Con una mezcla a partes iguales de consternación y atónita perplejidad, así es como ha sido recibida en el cercado político de Ada Colau la noticia de que Errejón decidiese a última hora romper el secular pacto no escrito que obliga a cualquier partido de la izquierda peninsular deseoso de asentarse en Cataluña a, primero, pedir humilde permiso a sus iguales locales y, segundo, disolver sus siglas –y de paso sus señas de identidad– en el seno de alguna de las marcas autóctonas ya existentes. Le ocurrió a la difunta Federación Catalana del PSOE cuando la Transición. Le había sucedido muchos años antes al Partido Comunista de España. Le pasó a Podemos cuando Iglesias decidió aparecer sin previo aviso por el Velódromo de Horta, en Barcelona, despotricando contra la burguesía catalana. Salida de tono iconoclasta, la del de Vallecas, que causaría unánime rechazo en toda la izquierda alternativa autóctona. Fue la última vez que el líder de la supuesta extrema izquierda española cometió la improcedente osadía lerrouxista de meterse en público con nuestros benditos burgueses domésticos. De ahí que todo el mundo en la plaza esperase ahora de Errejón que se abstuviera de concurrir a las elecciones por la provincia de Barcelona sin el preceptivo e insoslayable plácet de Colau.

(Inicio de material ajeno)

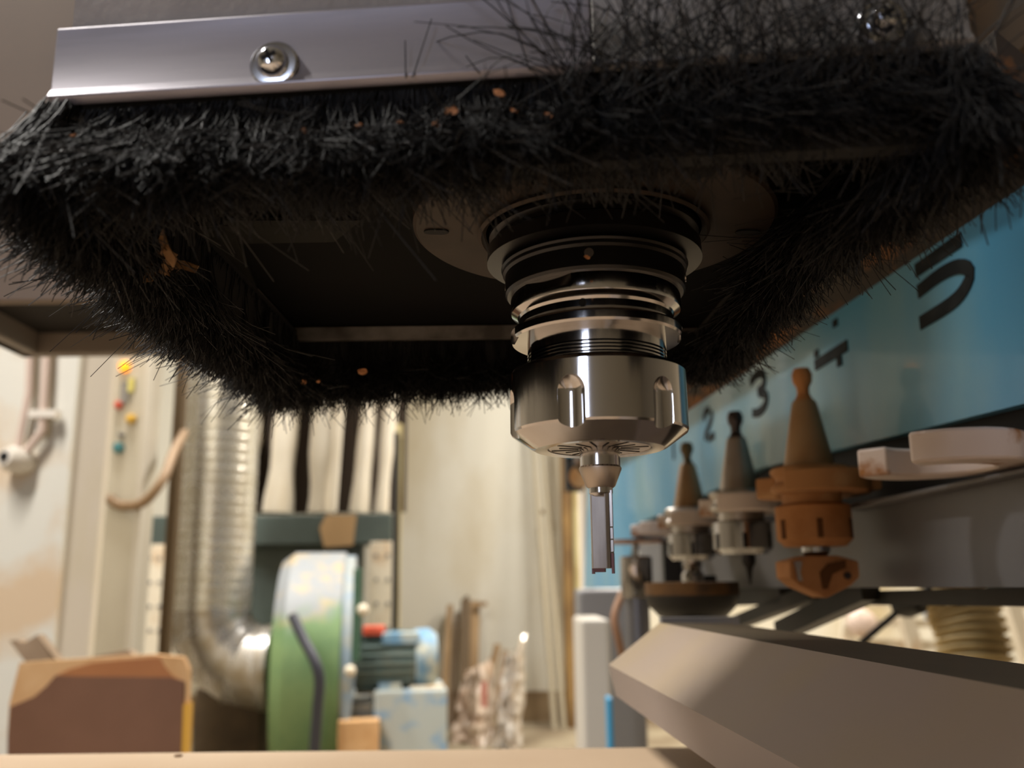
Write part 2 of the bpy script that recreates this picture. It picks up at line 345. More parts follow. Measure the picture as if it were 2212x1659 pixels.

Permiso que, huelga decirlo, en ningún caso se le hubiera otorgado. Y es que Errejón, a pesar de sí mismo y de sus propias ideas sobre la querella catalana, puede hacer mucho daño en el país petit. Mucho más del que se pudiera presumir a primera vista. Mucho más, seguramente, del que él mismo cree a estas horas. Los comunes son una fuerza política sometida a la tensión permanente de las dos lealtades nacionales contrapuestas que enfrentan tanto a su militancia como a su electorado. Una tensión crónica, la que se superpone y desborda el eje izquierda-derecha donde la dirección del partido quisiera anclarse, que es fruto de la muy peculiar composición de su base social. Porque los comunes, el espacio casi exclusivo de donde Errejón tendrá que tratar de extraer sus votos, resultan ser curiosamente el grupo político cuya argamasa sociológica más se parece a la Cataluña real. Los votantes de lo de Colau encarnan una reproducción a escala de Cataluña. Y eso, ahora mismo, ya solo pasa con los comunes. En su electorado, a diferencia de lo que sucede con Ciudadanos, PSC, Junts per Catalunya, ERC, la CUP o el casi extraparlamentario PP, hay un reparto en proporciones muy similares de catalanohablantes (un 40%) y castellanohablantes (un 60%), al igual que mantienen proporciones parecidas la adhesión identitaria a España o a Cataluña.
Eso, la pluralidad interna de lenguas maternas y de lealtades nacionales, que había sido algo relativamente normal en la política catalana, sobre todo entre la clientela histórica del PSC, hoy ya solo se da en el caso de los comunes, únicamente en el caso de los comunes. En este instante, a PSC, Ciudadanos y PP les votan de modo estadísticamente abrumador los castellanohablantes. Sensu contrario, entre el electorado de Junts per Catalunya, ERC y CUP solo hay catalanohablantes. La fractura gramática entre catalanes es en ese sentido total, absoluta. De ahí la trascendencia crítica de que, justo en el instante en que la dirección de los comunes se plantea una alianza soberanista con ERC de cara al próximo Gobierno de la Generalitat, una vez roto el pacto de Junqueras con Puigdemont, exista una oferta política en el mercado de la izquierda alternativa a la que pudiera acabar migrando esa mitad españolista de los comunes. Aquí y ahora, la tensión del factor nacional es demasiado fuerte como para que, más pronto o más tarde, los comunes no acaben escindiéndose por ese motivo. Pese a sí mismo, decía, Errejón puede acabar siendo el nuevo Emperador del Paralelo.